Part of the BSP should be related to proactive strategies like creating structure to space and routines, using visual schedules, having communication supports available,  implementing a consistent sensory diets, using social stories, scripting or behaviour mapping to facilitate understanding of the social world, working with a student to come up with strategies for emotion regulation...etc. Part of the BSP is also a plan for how we should be interacting with a student to assist with managing stressor and to ensure that we are de-escalating potential crisis situations.  Finally, the BSP has a "crisis management" that seems to get interpreted as the meat of the BSP all too often.  This is the piece that many see as the "consequence" that sits in the middle of traditional beliefs about behaviour.  Which brings one back to the question... does this model actually work?  Maybe instead of increasing the intensity of the "consequence", we should be increasing opportunities for the student to explore what they are feeling and why they are feeling it and then coming up with a way to increase supports and strategies tied to what we have discovered.  Maybe instead of tracking forms we need safe spaces to build self-understanding, communication skills and trust. 

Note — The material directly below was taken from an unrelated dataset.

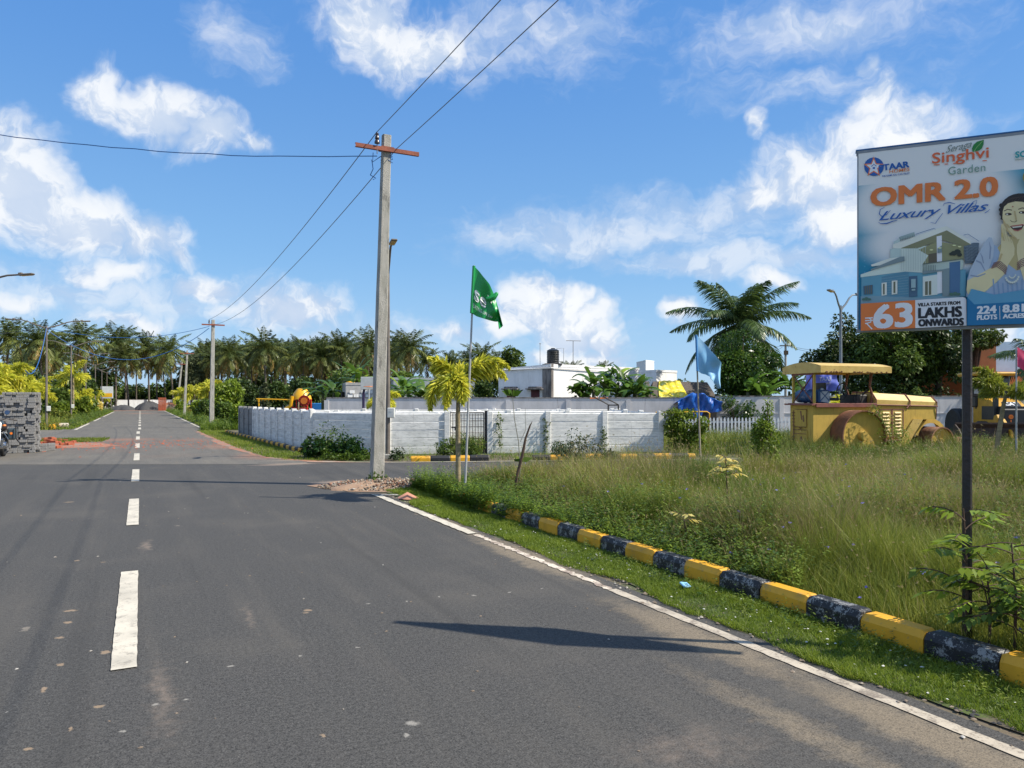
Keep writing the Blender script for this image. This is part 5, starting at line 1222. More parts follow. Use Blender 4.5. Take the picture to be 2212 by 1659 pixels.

Do we really believe that we can make others do good by making them feel bad? 

In the post Deconstructing Daniel: Autism and Respectful Relationships - Why it Matters, William Stillman speaks of a different way to approach finding the function of behaviours when working with people with Autism.  Rather than looking at specific situations and trying to come up with what is happening in that one situation, he thinks more broadly about quality of life indicators. 

The question then becomes what can we do to increase quality of life indicators?  It forces us to think more broadly.  If a child is pushing other children on the playground, rather than thinking about what is happening in that one situation where the pushing is happening, we think about quality of life indicators associated with recess.  It is a time rich with opportunities to build relationships and engage in personally satisfying activities.  Given the resources that are already there, what can we do to increase quality of life indicators during recess rather than how we stop them from hitting. 

It requires thinking about the A-B-C chart differently.  It requires thinking about the situation and all the people in that situation rather than the student and the targeted "behaviour".  The consequence actually becomes the behaviour by thinking about it this way. 
  • Antecedent - Describe the actual situation as it stands now. In this case it is recess. What does it currently look like?  What activities are going on? Of those activities, which ones are appealing to the student or which ones might provide a ramp to something that is appealing to the student? Who is present? Of those people, who might have a common interest or an established bond?  Who is participating in activities that are appealing to the student? Who might be looking for something new to do or someone new to hang out with? 
  • Behaviour - Look at what is currently happening.  How is the person feeling (ask them)? How does it make the person act?  How is the activity structured (or not structured)? How is growth, learning, interaction, choice...etc. currently supported?
  • C - What happens as a result of the situation as it stands now? How does the person act? How does the person feel?  

From here, rather than thinking about a "replacement behaviour" we think about how to create the circumstance that will allow the student to develop the skills needed to increase their quality of life. Maybe at first we need to find a small group of students who have a common interest and structure activities and facilitate interactions for them. Maybe we need to create a more effective and efficient means of communication. Maybe we need to write some social stories related to something specific the student wants to learn how to do during recess.  Either way, we are taking a proactive approach that has potential to transfer beyond just a single incident.  We are focusing on building relationships and communication skills as well as developing personal interests rather than finding a single alternative to hitting in a specific situation.